In Phil 3:10 Paul cries out:

I want to know Christ and the power of his resurrection and the fellowship of sharing in his sufferings

In theological circles the debate often is how divine was Jesus. How much of God was there really in him. Most of us don't see that as a major issue. We generally accept that God was fully in Jesus. We say we believe that Jesus was fully God and fully man.

But the reality is that we often don't take Jesus as a full human being. We make him into less than a human being. You cannot suffer with God until you begin to see the humanity of God.

That Jesus suffered. That he felt frustrated. That he felt wounded. That he felt defeated. That he felt lost. That he felt lonely just like you and me. And not just him but God too. When we do not try to enter into the pain of God, the God we have is less rich and we cannot see a God who truly suffered for us and who in turn calls us to suffer with him.

Let me ask you a question: Who is the wisest being in the universe? Who is the most knowledgeable being in the Universe?

Look at Ecc 1:18

For with much wisdom comes much sorrow;
the more knowledge, the more grief.

Have you ever for a moment considered the amount of grief that sorrow that must exist in the heart of God? Have you ever taken a moment to ponder at the grief and sorrow of God?

In the book of Revelation the Bible says that God will one day wipe away the tears of his people. I wonder … who will wipe away God's tears.

In Matthew we are told that one day Jesus will tell some people that they did not feed him when he was hungry, did not clothe him when he was naked, did not give him drink when he was thirsty and did not visit him when he was lonely. This whole bunch of shocked people asked him when did they neglect him.

Jesus' answer was that he was in every suffering person they had encountered. Every time you meet a lonely gay person. Every time you see a confused gay Christian. Every time you meet a gay man or woman starving for love — Jesus is in them. When you reach out in love and care for them, you care for Jesus and you alleviate the suffering of Christ.

But more than that, our own faith journeys may entail some suffering. We face constant fear of rejection. We live our lives afraid of being ostracized. This too is suffering and when we use that suffering in Christ's service we suffer like Paul — we enter into the fellowship of sharing in Christ's sufferings.

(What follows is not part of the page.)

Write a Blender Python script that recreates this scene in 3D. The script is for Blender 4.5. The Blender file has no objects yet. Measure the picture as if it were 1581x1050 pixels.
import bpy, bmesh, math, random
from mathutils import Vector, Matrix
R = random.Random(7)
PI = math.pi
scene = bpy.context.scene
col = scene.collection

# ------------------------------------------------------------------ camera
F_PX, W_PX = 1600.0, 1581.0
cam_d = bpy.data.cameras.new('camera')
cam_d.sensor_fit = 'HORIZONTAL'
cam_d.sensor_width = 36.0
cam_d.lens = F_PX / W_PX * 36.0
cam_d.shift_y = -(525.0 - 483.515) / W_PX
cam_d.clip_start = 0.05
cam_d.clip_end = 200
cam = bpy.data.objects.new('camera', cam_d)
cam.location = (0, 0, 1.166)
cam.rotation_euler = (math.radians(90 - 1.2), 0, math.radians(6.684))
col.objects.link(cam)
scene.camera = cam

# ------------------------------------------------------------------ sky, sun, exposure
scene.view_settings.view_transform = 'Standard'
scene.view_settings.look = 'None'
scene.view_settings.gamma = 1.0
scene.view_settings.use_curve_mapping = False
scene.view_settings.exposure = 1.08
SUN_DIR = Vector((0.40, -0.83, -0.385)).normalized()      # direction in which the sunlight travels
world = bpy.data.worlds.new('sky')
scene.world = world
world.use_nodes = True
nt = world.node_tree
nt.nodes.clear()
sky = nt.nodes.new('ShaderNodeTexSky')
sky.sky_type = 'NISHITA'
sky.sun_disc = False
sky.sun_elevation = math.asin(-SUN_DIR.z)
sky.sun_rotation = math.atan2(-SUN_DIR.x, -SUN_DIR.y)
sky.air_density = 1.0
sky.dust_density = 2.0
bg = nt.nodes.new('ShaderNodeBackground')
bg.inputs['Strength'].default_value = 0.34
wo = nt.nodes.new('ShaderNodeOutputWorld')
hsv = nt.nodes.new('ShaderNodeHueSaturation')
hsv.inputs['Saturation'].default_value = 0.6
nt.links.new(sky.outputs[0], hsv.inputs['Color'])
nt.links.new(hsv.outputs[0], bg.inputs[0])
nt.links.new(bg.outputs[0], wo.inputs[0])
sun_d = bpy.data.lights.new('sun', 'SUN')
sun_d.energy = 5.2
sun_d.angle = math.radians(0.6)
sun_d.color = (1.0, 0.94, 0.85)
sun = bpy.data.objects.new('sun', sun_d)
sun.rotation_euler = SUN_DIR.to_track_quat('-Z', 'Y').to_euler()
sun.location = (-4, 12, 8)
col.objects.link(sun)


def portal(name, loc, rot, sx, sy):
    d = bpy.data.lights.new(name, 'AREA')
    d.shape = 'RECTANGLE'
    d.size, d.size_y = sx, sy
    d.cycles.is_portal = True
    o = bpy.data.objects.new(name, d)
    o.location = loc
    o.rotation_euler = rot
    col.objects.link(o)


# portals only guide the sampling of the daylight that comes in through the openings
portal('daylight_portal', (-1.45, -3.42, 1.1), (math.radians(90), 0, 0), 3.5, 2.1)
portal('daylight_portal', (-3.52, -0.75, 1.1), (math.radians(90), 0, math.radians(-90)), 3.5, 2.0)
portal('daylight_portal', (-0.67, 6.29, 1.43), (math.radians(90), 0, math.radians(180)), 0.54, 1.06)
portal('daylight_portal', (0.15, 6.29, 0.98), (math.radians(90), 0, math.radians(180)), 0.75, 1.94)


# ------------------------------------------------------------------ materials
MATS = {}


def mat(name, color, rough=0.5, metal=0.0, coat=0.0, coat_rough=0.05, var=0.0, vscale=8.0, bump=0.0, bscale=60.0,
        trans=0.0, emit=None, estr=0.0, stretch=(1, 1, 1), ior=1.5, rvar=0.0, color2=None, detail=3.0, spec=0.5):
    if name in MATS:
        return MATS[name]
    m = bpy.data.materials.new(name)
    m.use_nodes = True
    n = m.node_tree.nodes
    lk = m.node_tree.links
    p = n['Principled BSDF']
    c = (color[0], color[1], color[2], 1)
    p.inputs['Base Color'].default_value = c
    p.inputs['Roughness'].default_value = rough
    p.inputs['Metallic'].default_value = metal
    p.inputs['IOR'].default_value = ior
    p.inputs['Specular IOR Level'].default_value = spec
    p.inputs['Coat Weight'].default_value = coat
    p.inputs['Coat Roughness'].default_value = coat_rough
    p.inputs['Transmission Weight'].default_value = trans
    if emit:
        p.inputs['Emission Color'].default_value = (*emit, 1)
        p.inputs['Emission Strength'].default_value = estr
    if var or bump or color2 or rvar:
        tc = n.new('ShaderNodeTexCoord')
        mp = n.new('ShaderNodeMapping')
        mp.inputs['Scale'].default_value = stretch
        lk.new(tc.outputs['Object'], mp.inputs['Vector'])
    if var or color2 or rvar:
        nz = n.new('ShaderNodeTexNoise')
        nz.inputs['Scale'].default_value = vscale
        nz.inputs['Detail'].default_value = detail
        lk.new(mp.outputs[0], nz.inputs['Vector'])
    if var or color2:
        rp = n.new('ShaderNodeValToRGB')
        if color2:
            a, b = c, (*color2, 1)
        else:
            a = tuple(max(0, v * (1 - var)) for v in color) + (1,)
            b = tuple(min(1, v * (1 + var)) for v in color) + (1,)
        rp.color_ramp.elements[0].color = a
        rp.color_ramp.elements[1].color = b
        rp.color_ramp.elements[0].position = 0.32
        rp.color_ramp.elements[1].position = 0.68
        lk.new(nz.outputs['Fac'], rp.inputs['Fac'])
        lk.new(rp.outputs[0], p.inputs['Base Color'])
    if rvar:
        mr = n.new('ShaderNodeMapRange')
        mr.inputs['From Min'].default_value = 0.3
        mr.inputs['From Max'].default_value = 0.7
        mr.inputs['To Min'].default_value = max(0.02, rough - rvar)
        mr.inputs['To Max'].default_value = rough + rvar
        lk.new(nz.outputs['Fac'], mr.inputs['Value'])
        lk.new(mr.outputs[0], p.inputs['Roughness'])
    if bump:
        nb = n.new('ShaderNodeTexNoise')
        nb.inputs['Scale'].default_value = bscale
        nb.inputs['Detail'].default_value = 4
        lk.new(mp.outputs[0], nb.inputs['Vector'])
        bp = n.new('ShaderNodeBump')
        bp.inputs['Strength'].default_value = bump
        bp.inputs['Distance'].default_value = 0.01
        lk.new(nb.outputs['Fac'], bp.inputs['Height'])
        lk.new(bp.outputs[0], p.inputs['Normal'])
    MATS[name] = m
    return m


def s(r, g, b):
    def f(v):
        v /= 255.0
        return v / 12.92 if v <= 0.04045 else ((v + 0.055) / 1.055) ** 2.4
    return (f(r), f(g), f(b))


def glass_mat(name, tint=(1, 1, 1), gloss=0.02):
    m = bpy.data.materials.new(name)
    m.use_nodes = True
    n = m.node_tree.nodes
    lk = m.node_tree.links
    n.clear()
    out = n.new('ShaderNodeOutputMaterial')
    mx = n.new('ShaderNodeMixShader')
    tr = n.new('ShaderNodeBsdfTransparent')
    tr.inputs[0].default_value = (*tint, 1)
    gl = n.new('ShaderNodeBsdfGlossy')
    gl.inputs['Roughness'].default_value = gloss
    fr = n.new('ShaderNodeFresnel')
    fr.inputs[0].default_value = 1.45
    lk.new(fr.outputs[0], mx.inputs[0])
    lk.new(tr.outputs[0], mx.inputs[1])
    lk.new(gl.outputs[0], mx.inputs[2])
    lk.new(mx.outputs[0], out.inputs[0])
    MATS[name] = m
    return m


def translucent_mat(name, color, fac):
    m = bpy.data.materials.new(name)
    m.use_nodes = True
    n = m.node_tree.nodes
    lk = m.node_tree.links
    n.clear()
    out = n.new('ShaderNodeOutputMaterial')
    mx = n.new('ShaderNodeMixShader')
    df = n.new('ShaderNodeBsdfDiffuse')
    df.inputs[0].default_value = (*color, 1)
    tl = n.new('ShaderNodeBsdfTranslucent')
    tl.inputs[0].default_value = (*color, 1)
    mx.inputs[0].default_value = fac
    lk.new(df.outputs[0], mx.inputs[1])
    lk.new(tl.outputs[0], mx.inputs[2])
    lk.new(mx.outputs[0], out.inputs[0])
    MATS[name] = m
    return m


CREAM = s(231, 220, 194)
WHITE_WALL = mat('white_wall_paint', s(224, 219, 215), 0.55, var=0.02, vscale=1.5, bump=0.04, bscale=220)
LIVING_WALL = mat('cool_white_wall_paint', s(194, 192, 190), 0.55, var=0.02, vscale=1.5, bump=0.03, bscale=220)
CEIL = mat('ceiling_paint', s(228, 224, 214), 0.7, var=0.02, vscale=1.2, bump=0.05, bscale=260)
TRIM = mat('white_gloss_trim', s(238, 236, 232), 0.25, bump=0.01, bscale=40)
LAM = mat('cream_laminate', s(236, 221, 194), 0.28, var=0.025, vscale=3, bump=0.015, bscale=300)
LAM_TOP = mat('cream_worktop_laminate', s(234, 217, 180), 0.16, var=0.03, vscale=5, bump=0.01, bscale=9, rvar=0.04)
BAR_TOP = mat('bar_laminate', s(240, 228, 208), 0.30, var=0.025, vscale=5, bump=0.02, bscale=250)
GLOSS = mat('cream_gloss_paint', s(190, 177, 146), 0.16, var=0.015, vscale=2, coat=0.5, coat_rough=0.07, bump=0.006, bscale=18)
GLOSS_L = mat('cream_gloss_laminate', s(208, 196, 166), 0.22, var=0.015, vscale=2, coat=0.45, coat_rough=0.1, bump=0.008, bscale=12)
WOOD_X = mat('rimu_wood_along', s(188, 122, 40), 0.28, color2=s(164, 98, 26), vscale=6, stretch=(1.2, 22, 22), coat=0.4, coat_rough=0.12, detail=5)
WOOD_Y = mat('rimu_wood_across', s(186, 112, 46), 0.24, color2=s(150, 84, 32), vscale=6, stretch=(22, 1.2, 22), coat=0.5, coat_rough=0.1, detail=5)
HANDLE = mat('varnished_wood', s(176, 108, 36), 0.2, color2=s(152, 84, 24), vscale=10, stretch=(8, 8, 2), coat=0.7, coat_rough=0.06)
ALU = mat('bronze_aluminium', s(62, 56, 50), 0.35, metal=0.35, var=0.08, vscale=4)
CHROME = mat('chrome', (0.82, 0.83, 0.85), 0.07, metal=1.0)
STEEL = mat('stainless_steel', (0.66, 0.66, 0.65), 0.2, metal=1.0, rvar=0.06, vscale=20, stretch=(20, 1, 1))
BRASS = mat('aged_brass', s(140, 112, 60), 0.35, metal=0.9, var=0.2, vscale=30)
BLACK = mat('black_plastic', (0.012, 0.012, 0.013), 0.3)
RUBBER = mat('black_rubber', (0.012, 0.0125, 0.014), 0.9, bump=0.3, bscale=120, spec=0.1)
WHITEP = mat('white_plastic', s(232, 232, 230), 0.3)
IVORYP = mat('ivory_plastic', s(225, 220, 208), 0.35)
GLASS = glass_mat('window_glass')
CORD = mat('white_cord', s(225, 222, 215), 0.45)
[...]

And in being willing to enter into this fellowship, we are somehow strengthened to face the very same challenges the Colossian church faced.

CONCLUSION

So to conclude. God wants us to be a people who are resilient, who are able to face the challenges before us. Therefore:

  1. God calls you to be a people of hope.
  2. God calls you to please him with good works and authentic relationship.
  3. God calls you to suffer with him.